While it may be true that the Comintern sections lived off of "Russian gold," it is difficult to agree that their only activity was to collect their pay. The Comintern sections actively, though blindly, carried out orders from Moscow. In cases where there was discontent with disobedient leaders, they were immediately replaced by obedient ones. The foreign Communist parties surrounded themselves with a cloud of pro-Communist mass orga­nizations, societies, and clubs that sympathized either secretly or openly with the party and mobilized world public opinion for the defense of the Soviet Union. The German Communist Willy Munzenberg became a master of the new methods of propaganda: he organized and directed the Inter­national Organization for Aid to Revolutionaries, the League of Struggle Against Imperialism, and a pro-Communist (that is to say, pro-Soviet) press group in Germany and conducted worldwide campaigns for the defense of the victims of capitalism (the German anarchist Max Hoelz, the Hungarian Communist Maty as Rakosi, and the American anarchists Sacco and Van- zetti).

Quite often the two levels of foreign policy functioned together and it was difficult to determine where one ended and the other began.

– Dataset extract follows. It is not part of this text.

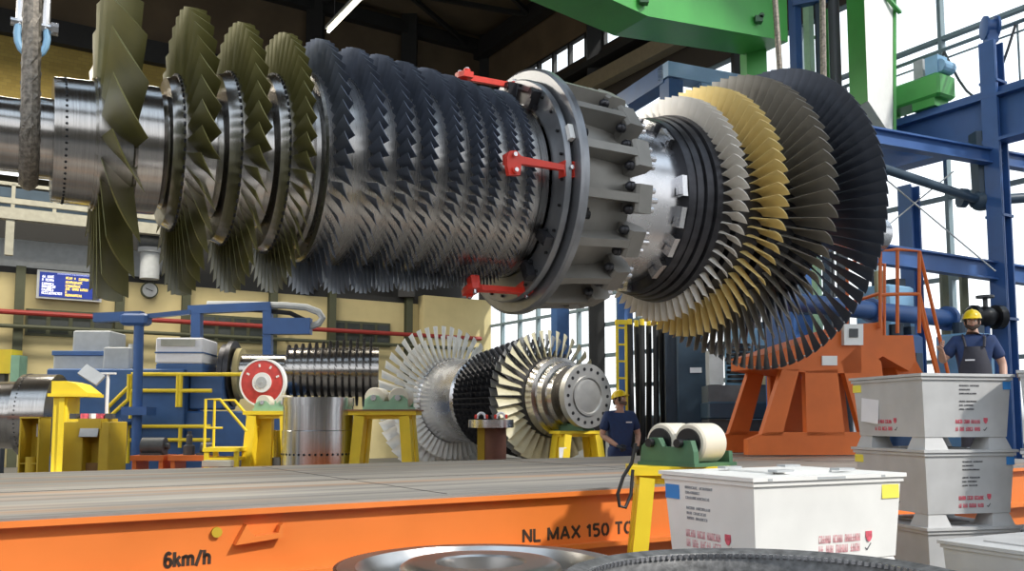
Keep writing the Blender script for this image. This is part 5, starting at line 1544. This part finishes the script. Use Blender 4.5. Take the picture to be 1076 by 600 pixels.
b = MB(); pts = [q5(218, 320), q5(250, 320), q5(300, 321), q5(322, 323), q5(335, 328), q5(339, 334), q5(335, 340), q5(326, 343)]
b.tube(pts, .09, 8); b.build('cable_chain', M_grey, t, True)
b = MB(); b.tube([q5(230, 323), q5(285, 327), q5(305, 329), q5(322, 337)], .06, 8); b.build('hose', M_black, t, True)

# hoses, racks and machinery right of the second rotor
D5 = 19.0
t = thing('yellow_rack', 'narrow yellow ladder rack left of the hanging black hoses', 'rack', gp(654, D5), R(10))
b = MB(); zt_ = zat(341, D5)
for x in (-.10, .10): b.box((x, 0, zt_ / 2), (.05, .05, zt_))
for k in range(9): b.box((0, 0, .5 + k * (zt_ - .5) / 8.2), (.2, .04, .04))
b.build('frame', M_yellow, t)
b = MB(); b.box((0, 0, zt_ + .05), (.26, .1, .10)); b.build('head', M_yellow, t)
M_hose = mat('black rubber hose', (.012, .013, .015), .55, 0, .3)
for i, px in enumerate((663, 670, 676, 683, 690, 696, 702, 709, 715)):
    t = thing('hanging_hose', 'black hose hanging in the row right of the yellow rack', 'hose', gp(px, D5 + .25 * (i % 2)) + Vector((0, 0, 0)), 0, 'black hoses hanging beside the yellow rack')
    zt_ = zat(342, D5); b = MB(); x0 = random.uniform(-.004, .004)
    b.tube([(x0 * k, .02 * math.sin(k + i), zt_ * (1 - k / 8) + .02) for k in range(9)], .062, 8); b.build('hose', M_hose, t, True)
    b = MB(); b.cyl((0, 0, zt_), (0, 0, zt_ + .14), .05, n=10); b.build('coupling', M_yellow, t)
p = gp(711, D5 + .5)
b = MB(); b.bar(Vector((0, 0, 0)), Vector((-.02, 0, zat(346, D5))), .10, .10, (1, 0, 0)); o = b.build('timber_pole', M_ochre); o.location = p; tag(o, 'ochre pole beside the last hanging hose, left of the dark blue column', 'pole')
t = thing('machine_column', 'dark blue grey machine column with a white plate, behind the cream rollers', 'machine column', gp(728, 18.6), R(-6))
zt_ = zat(343, 18.6)
b = MB(); b.box((0, .3, zt_ / 2), (.62, .6, zt_), bev=.03); b.build('body', M_dblue, t)
b = MB(); b.box((.08, -.01, zat(389, 18.6)), (.24, .02, .11)); b.build('plate', M_paper, t)
b = MB(); b.box((-.42, .35, zt_ / 2), (.25, .5, zt_ * .98)); b.build('guide', mat('darkest blue', (.02, .035, .055), .5), t)
t = thing('machine_tank', 'wide dark blue grey machine base with a grey tray, left of the orange stand', 'machine base', gp(779, 17.4), R(-4))
zt_ = zat(404, 17.6); zb = zat(441, 17.6)
b = MB(); b.box((0, .5, zb / 2), (1.25, 1.0, zb)); b.build('plinth', M_dgrey, t)
b = MB(); b.box((0, .45, zb + .18), (1.30, 1.1, .34), bev=.03); b.build('base', M_dblue, t)
b = MB(); b.box((0, .45, zt_ - .2), (1.26, .9, .36)); b.build('tray', mat('grey tray', (.15, .17, .18), .4, .4), t)
b = MB(); b.box((.05, -.12, zb + .16), (.28, .02, .08)); b.build('plate', M_paper, t)
for i in range(6):
    b = MB(); b.tube([(-.35 + .5 * math.cos(a), .4, zt_ + .1 + .10 * i) for a in (0, 1, 2, 3)], .03, 6)
    if i == 0: pass
b = MB(); b.box((-.42, .5, zt_ + .35), (.28, .5, .7)); b.build('pump', M_grey, t)
b = MB()
for i in range(9): b.cyl((.05 + .02 * (i % 2), .4, zt_ + .05 + .09 * i), (.05 + .02 * (i % 2), .4, zt_ + .10 + .09 * i), .25, n=20)
b.build('bellows', M_black, t, True)
b = MB(); b.box((.5, .5, zt_ + .3), (.3, .4, .6)); b.build('wooden_box', mat('pale box', (.45, .38, .22), .6), t)
# light blue machines behind the orange stand
for i, (px, py0, py1, D6, wd, m, lab) in enumerate(((950, 300, 480, 15.9, 46, M_lblue, 'pale blue machine behind the orange railing'), (845, 268, 480, 16.2, 34, M_blue, 'blue machine cabinet seen through the blades of the dark last row'), (965, 352, 480, 15.0, 22, M_blue2, 'small blue pump behind the orange platform'), (1035, 350, 480, 15.3, 40, M_lblue, 'pale blue cabinet right behind the worker at right'), (800, 345, 480, 18.9, 40, M_lblue, 'pale blue machine behind the lowest blades of the dark last row'))):
    t = thing('machine_cabinet', lab, 'machine', gp(px, D6), HALL)
    h0 = zat(py0, D6); w_ = wd / FPX * D6
    b = MB(); b.box((0, .3, h0 / 2), (w_, .7, h0), bev=.04); b.build('housing', m, t)
    b = MB(); b.box((0, -.06, h0 * .82), (w_ * .5, .02, h0 * .14)); b.build('window', M_dblue, t)
    b = MB(); b.box((w_ * .3, .3, h0 + .08), (w_ * .3, .4, .16)); b.cyl((-w_ * .2, .3, h0), (-w_ * .2, .3, h0 + .2), .12, n=14); b.build('top_unit', M_dblue, t)
for i, px in enumerate((929, 998, 1019)):
    D6 = 15.2 if i == 0 else 17.4
    b = MB(); b.bar(Vector((0, 0, 0)), Vector((0, 0, zat(285, D6))), .12, .12, (1, 0, 0)); o = b.build('slim_post', mat('yellow grey post', (.20, .20, .12), .5)); o.location = gp(px, D6); tag(o, ['slim post under the lower tie beam, inside the orange railing', 'slim post under the lower tie beam, left of the helmet of the worker at right', 'slim post under the lower tie beam, directly above the worker at right'][i], 'post')

# ================================================================== ON THE BACK WALL
def on_wall(px, py, off=.05):
    x = (px - CX) / FPX
    lo, hi = 10.0, 60.0
    for _ in range(60):
        m = (lo + hi) / 2
        if at(px, py, m).dot(hz(0, 1)) < VB - off: lo = m
        else: hi = m
    return at(px, py, lo)
def wbox(x0, y0, x1, y1, dep, off, name, m, parent=None, cen=None):
    p, q = on_wall(x0, y1, off), on_wall(x1, y0, off)
    q2 = on_wall(x1, y1, off)
    w_ = (q - p).dot(hz(1, 0)); h_ = on_wall(x0, y0, off).z - p.z
    return p, w_, h_
p, w_, h_ = wbox(38, 283, 108, 313, .1, .25, '', None)
t = thing('display_board', 'blue electronic display board with white and yellow lines on the back wall', 'display board', p, HALL)
b = MB(); b.box((w_ / 2, .08, h_ / 2), (w_, .16, h_)); b.build('frame', M_grey, t)
M_scr = mat('display blue', (.012, .03, .22), .4, emit=.6)
b = MB(); b.box((w_ / 2, -.005, h_ / 2), (w_ - .14, .03, h_ - .12)); s_ = b.build('screen', M_scr, t)
M_tw = mat('display white', (.9, .9, 1.0), .5, emit=1.0); M_ty = mat('display yellow', (1.0, .72, .10), .5, emit=1.0)
lines_w = [(.02, .78, [2, 4]), (.02, .66, [1, 5]), (.02, .52, [7]), (.02, .42, [8]), (.02, .31, [7]), (.02, .20, [12])]
lines_y = [(.42, .78, [4, 1]), (.62, .76, [6]), (.42, .63, [10]), (.42, .50, [9]), (.42, .39, [3, 4]), (.64, .39, [5]), (.42, .28, [1]), (.42, .17, [10])]
for (fx, fy, wl) in lines_w: marks(s_, (Vector((.10 + fx * w_, -.025, h_ * fy - .04)), (PI / 2, 0, 0)), h_ * .085, wl, M_tw, w_ * .026 * (sum(wl) + len(wl) - 1), 'display_line')
for (fx, fy, wl) in lines_y: marks(s_, (Vector((.02 + fx * w_, -.025, h_ * fy - .04)), (PI / 2, 0, 0)), h_ * .085, wl, M_ty, w_ * .026 * (sum(wl) + len(wl) - 1), 'display_line')
marks(s_, (Vector((.30 * w_, -.025, h_ * .88)), (PI / 2, 0, 0)), h_ * .05, [22], mat('display pale', (.4, .45, .8), .5, emit=.5), w_ * .62, 'display_line')
p = on_wall(157, 305, .12)
t = thing('wall_clock', 'round wall clock hanging on the cream back wall', 'clock', p, HALL)
b = MB(); b.lathe((0, -.05, 0), (0, .07, 0), [(0, .23), (0, .27), (1, .27)], 32); b.build('case', M_post, t, True)
b = MB(); b.cyl((0, -.07, 0), (0, -.04, 0), .225, n=32); b.build('dial', M_grey, t)
b = MB(); b.bar((0, -.08, 0), (-.13, -.08, .05), .025, .01, (0, 1, 0)); b.bar((0, -.08, 0), (.09, -.08, -.03), .025, .01, (0, 1, 0)); b.build('hands', M_black, t)
b = MB(); b.bar((-.14, 0, .20), (0, .05, .75), .02, .02); b.bar((.14, 0, .20), (0, .05, .75), .02, .02); b.build('hanger', M_post, t)
# pipes and windows low on the wall
zp = on_wall(0, 329).z
for nm, dz, r, m, lab in (('red_pipe', 0, .08, mat('red pipe paint', (.27, .022, .016), .5), 'long red pipe running along the cream back wall'), ('green_pipe', -.42, .065, M_post, 'long dark green pipe under the red pipe on the back wall')):
    b = MB(); b.tube([hz(-12, VB - .55, zp + dz), hz(u_on_back(498), VB - .55, zp + dz)], r, 10)
    for u in range(-11, 14, 3): b.bar(hz(u, VB - .55, zp + dz), hz(u, VB, zp + dz), .06, .06)
    tag(b.build(nm, m, None, True), lab, 'pipe')
for i, (x0, y0, x1, y1) in enumerate(((26, 324, 120, 352), (210, 330, 277, 358), (347, 336, 410, 362))):
    p, w_, h_ = wbox(x0, y0, x1, y1, 0, .06, '', None)
    b = MB(); b.box((w_ / 2, .02, h_ / 2), (w_, .08, h_)); o = b.build('window_%d' % (10 + i), M_post, None, kind='structure'); o.location = p; o.rotation_euler = (0, 0, HALL)
    n = 4
    for k in range(n):
        b = MB(); b.box((w_ * (k + .5) / n, -.02, h_ / 2), (w_ / n - .12, .04, h_ - .16)); b.build('pane', mat('dark interior glass', (.03, .035, .03), .15), o)
# gallery with railing, beams and glazed cabin at the left
t = thing('gallery_crane', 'pale gantry beam with posts and railing along the left of the back wall', 'gantry', hz(u_on_back(30), VB - 1.2, 0), HALL)
zg = on_wall(40, 228, 1.2).z; zg2 = on_wall(40, 222, 1.2).z; zr = on_wall(40, 196, 1.2).z
M_gal = mat('pale gallery paint', (.34, .33, .27), .6)
b = MB(); b.box((2.0, 0, zg), (12, .3, .34)); b.build('beam', M_gal, t)
b = MB(); b.box((2.0, .1, zg2 + .24), (12, .12, .16)); b.box((2.0, .1, zr), (12, .08, .1))
for k in range(12): b.box((-4 + k * 1.1, .1, (zg2 + zr) / 2), (.10, .08, zr - zg2))
b.build('railing', M_gal, t)
b = MB(); b.box((-.75, 0, (on_wall(13, 275).z + zg) / 2), (.22, .2, zg - on_wall(13, 275).z)); b.build('post', M_gal, t)
b = MB(); b.box((0, .6, (zr + zg) / 2), (8, .05, zr - zg)); b.build('glazing', M_dblue, t)
t = thing('ventilation_duct', 'pale ventilation duct inside the dark gallery above the display board', 'duct', on_wall(10, 266, -.5), HALL)
b = MB(); b.box((2.0, .2, 0), (4.6, .5, .9)); b.build('duct', M_grey, t)
b = MB(); b.cyl((3.9, -.15, .1), (4.5, -.15, .1), .42, n=20); b.build('fan', M_grey, t)
t = thing('extractor_unit', 'grey round extractor unit on the ledge above the wall clock', 'extractor', on_wall(157, 290, .55), HALL)
b = MB(); b.cyl((0, 0, -.1), (0, 0, .75), .30, n=20); b.cyl((0, 0, .75), (0, 0, .9), .38, n=20); b.build('drum', M_grey, t, True)
b = MB(); b.box((0, .1, 1.15), (.7, .3, .5)); b.build('housing', M_dgrey, t)
# hanging lamp
p0, p1 = at(345, 33, 26.0), None
t = thing('strip_lamp', 'bright fluorescent strip lamp hanging under the dark roof', 'lamp', p0, HALL)
ML = mat('lamp tube', (1, .95, .72), .4, emit=6)
b = MB(); b.cyl((0, 0, 0), (0, -3.4, 0), .05, n=10); b.build('tube', ML, t)
b = MB(); b.box((0, -1.7, .12), (.18, 3.5, .10)); b.build('housing', M_grey, t)
b = MB()
for y in (-.5, -2.9): b.cyl((0, y, .15), (0, y, ZC - p0.z - .03), .012, n=6)
b.build('suspension_rods', M_dgrey, t)
# far left green and yellow frame
t = thing('edge_machine', 'yellow and pale green machine frame at the left edge above the shaft end', 'machine frame', gp(8, 18.5), 0)
b = MB(); b.box((.18, 0, zat(395, 18.5) / 2 + .8), (.18, .3, zat(366, 18.5) - .4 - zat(405, 18.5) + 1.2)); b.build('post', M_lgreen, t)
b = MB(); b.box((-.15, .1, zat(380, 18.5)), (.45, .4, .5)); b.box((-.1, .1, zat(407, 18.5)), (.6, .4, .15)); b.build('block', M_yellow, t)
b = MB(); b.bar((-.2, .1, 0), (-.2, .1, zat(384, 18.5)), .15, .15, (1, 0, 0)); b.build('leg', M_dgrey, t)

Walter Krivitsky, who was head of the Soviet military intelligence network in Western Europe and who in 1937 refused to return to Moscow (where he knew he would be shot), recounts in his memoirs that in 1923, when the French occupied the Ruhr, the Soviet government expected a revolution at any moment. Krivitsky and five other officers were sent to Germany to create within the heart of the Communist party the core of the future German Red Army and the future German Cheka, as well as special detachments of propagandists whose mission it was to undermine morale in the bourgeois army and reserves.34 By autumn 1924, the situation in Germany had sta­bilized itself, but Zinoviev, the chairman of the Comintern, declared that a revolutionary situation had arisen in Estonia. Berzin, head of military intelligence, received an order from Zinoviev to back up the revolution: sixty officers were sent immediately to Estonia. On December 1, 1924, a "revolution" broke out in Revel. The Soviet agents and local Communists received no support at all from the population, and the putsch ended in a bloodbath.35

In the fall of 1927 Stalin (who by this time was directing the Comintern) was offended by the reproaches of the Trotskyists, who accused him of betraying the world revolution; he decided that a revolutionary situation had arisen in China. Stalin sent the German Communist Heinz Neumann and the Soviet Communist Besso Lominadze to Canton. In December 1927 Stalin's agents stirred up a rebellion in Canton that was immediately crushed. In Revel, more than 150 people were shot. In Canton, more than 5,000 were executed.